__Directions for this task__.
Reproduce precisely the lines between the start of the data below and the line with "sc = bpy.context.scene", both included.
— start Data block —
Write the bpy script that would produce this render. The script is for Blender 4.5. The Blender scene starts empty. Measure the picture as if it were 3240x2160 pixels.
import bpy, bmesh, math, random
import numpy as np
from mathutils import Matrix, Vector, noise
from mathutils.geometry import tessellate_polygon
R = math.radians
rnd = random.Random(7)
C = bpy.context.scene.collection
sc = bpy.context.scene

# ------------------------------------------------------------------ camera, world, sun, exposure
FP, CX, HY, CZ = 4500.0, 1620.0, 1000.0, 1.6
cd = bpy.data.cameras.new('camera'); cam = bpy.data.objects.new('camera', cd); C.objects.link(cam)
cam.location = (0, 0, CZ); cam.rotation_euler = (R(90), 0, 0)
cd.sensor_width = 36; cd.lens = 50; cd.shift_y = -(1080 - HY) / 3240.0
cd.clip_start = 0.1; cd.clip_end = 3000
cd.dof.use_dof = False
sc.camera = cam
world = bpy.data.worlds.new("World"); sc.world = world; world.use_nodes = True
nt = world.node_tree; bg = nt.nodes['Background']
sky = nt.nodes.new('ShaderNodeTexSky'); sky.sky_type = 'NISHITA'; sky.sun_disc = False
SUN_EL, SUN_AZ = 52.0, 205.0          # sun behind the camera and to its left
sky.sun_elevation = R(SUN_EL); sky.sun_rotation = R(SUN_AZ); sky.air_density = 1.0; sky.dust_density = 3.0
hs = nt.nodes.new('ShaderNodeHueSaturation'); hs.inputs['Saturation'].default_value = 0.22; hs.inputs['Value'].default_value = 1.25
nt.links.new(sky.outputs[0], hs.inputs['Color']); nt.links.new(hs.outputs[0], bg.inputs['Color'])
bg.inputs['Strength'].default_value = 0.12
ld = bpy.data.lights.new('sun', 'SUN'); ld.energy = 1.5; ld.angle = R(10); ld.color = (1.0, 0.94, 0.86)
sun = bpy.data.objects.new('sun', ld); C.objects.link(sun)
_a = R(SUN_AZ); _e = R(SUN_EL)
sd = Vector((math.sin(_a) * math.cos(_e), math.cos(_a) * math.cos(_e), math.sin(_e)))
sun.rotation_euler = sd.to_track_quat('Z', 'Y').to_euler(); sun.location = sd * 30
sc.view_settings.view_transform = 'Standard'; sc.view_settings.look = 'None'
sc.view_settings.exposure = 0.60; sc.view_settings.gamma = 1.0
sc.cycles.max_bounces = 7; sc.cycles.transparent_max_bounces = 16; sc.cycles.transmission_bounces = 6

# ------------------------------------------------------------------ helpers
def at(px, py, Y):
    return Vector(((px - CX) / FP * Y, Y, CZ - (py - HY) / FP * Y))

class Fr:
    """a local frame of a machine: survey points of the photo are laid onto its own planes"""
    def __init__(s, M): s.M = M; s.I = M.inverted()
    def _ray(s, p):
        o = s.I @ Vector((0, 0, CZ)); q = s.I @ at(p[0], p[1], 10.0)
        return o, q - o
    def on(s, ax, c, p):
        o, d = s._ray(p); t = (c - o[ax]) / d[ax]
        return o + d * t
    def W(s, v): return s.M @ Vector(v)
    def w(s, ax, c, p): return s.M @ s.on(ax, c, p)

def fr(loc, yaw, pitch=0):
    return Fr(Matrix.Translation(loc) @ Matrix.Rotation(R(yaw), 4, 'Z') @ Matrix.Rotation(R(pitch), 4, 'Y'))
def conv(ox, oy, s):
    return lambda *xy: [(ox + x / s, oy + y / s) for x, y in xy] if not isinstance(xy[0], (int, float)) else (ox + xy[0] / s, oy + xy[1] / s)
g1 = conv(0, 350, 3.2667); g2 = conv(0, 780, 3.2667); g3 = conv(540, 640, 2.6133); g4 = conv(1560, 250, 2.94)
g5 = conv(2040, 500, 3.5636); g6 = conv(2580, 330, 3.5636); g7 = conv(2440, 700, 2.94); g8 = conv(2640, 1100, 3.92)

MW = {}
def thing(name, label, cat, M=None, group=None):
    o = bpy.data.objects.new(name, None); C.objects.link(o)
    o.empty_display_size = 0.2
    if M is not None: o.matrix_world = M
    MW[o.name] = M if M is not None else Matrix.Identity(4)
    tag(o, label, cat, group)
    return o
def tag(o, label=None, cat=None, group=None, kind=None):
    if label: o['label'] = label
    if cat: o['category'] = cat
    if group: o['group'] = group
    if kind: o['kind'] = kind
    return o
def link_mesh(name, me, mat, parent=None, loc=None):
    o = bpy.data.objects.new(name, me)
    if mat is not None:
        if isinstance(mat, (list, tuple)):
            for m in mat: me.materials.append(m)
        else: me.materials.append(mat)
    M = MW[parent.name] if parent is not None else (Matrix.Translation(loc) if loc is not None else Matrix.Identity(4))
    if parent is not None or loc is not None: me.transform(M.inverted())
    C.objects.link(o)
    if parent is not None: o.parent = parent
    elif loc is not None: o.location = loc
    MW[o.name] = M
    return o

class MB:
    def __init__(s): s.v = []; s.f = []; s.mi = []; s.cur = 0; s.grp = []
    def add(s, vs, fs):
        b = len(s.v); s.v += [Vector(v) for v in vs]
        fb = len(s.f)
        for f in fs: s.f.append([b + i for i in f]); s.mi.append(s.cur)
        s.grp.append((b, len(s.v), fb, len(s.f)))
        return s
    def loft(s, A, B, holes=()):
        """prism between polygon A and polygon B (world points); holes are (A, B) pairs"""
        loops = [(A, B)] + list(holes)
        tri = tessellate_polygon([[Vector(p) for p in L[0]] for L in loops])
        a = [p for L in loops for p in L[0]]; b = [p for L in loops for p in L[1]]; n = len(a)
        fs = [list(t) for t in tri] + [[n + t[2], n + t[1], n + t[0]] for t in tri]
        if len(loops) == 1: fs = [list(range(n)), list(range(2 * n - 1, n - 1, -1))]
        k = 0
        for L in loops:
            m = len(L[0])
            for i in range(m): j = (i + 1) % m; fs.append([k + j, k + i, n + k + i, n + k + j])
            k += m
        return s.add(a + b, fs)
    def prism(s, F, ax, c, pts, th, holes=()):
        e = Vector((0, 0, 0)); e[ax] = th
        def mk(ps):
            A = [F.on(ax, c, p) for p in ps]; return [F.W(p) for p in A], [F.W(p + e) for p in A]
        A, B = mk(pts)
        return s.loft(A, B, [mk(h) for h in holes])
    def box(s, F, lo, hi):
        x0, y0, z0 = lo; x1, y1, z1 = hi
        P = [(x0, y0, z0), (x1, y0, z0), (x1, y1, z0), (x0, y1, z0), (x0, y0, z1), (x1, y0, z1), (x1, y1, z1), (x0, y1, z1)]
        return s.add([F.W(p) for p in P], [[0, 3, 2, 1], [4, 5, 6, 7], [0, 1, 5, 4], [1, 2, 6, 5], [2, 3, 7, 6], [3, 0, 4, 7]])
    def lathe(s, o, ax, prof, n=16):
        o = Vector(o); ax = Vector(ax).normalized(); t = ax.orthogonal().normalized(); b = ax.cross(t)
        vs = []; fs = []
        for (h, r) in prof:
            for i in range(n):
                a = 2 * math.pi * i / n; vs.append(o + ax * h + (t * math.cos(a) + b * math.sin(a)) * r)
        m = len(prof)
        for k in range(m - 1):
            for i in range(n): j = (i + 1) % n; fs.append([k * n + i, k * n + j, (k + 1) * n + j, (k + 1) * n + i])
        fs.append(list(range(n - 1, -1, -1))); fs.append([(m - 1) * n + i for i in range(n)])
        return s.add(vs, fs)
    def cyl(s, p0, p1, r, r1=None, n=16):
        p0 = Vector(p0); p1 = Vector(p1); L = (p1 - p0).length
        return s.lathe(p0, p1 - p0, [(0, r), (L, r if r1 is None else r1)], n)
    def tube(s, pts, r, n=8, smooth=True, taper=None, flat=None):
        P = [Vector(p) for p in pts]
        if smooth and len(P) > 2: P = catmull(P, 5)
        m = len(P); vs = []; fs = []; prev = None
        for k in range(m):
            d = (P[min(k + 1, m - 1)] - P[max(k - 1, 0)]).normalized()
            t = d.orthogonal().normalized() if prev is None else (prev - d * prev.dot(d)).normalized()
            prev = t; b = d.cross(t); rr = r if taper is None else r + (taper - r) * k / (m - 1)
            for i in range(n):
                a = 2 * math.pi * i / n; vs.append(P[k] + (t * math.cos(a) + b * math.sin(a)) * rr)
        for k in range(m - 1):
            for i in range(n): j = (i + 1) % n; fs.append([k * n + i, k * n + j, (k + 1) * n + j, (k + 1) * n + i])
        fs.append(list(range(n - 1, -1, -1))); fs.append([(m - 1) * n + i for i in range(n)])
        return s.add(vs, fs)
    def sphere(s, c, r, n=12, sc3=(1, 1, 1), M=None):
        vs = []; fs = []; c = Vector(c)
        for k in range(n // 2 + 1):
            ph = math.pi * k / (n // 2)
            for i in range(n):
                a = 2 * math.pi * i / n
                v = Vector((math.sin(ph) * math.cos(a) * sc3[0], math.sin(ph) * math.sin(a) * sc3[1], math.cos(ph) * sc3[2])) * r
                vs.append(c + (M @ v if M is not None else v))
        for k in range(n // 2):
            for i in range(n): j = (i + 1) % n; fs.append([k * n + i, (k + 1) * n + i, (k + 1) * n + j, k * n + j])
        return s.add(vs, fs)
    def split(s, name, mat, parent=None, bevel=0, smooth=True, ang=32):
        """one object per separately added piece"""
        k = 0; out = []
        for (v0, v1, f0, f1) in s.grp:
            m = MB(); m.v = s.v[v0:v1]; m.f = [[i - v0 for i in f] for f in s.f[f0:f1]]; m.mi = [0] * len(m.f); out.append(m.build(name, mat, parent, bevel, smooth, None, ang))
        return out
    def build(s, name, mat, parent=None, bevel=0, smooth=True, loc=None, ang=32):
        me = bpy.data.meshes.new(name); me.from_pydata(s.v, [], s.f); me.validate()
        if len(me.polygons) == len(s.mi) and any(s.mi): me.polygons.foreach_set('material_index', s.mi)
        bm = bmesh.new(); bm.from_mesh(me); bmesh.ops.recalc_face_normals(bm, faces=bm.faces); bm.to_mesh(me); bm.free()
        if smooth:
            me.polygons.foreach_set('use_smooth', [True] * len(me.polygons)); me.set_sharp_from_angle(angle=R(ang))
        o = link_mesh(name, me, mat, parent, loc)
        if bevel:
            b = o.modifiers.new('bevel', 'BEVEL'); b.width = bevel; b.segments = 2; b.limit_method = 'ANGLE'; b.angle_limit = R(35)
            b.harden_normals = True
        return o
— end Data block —
__Correct response__.
Write the bpy script that would produce this render. The script is for Blender 4.5. The Blender scene starts empty. Measure the picture as if it were 3240x2160 pixels.
import bpy, bmesh, math, random
import numpy as np
from mathutils import Matrix, Vector, noise
from mathutils.geometry import tessellate_polygon
R = math.radians
rnd = random.Random(7)
C = bpy.context.scene.collection
sc = bpy.context.scene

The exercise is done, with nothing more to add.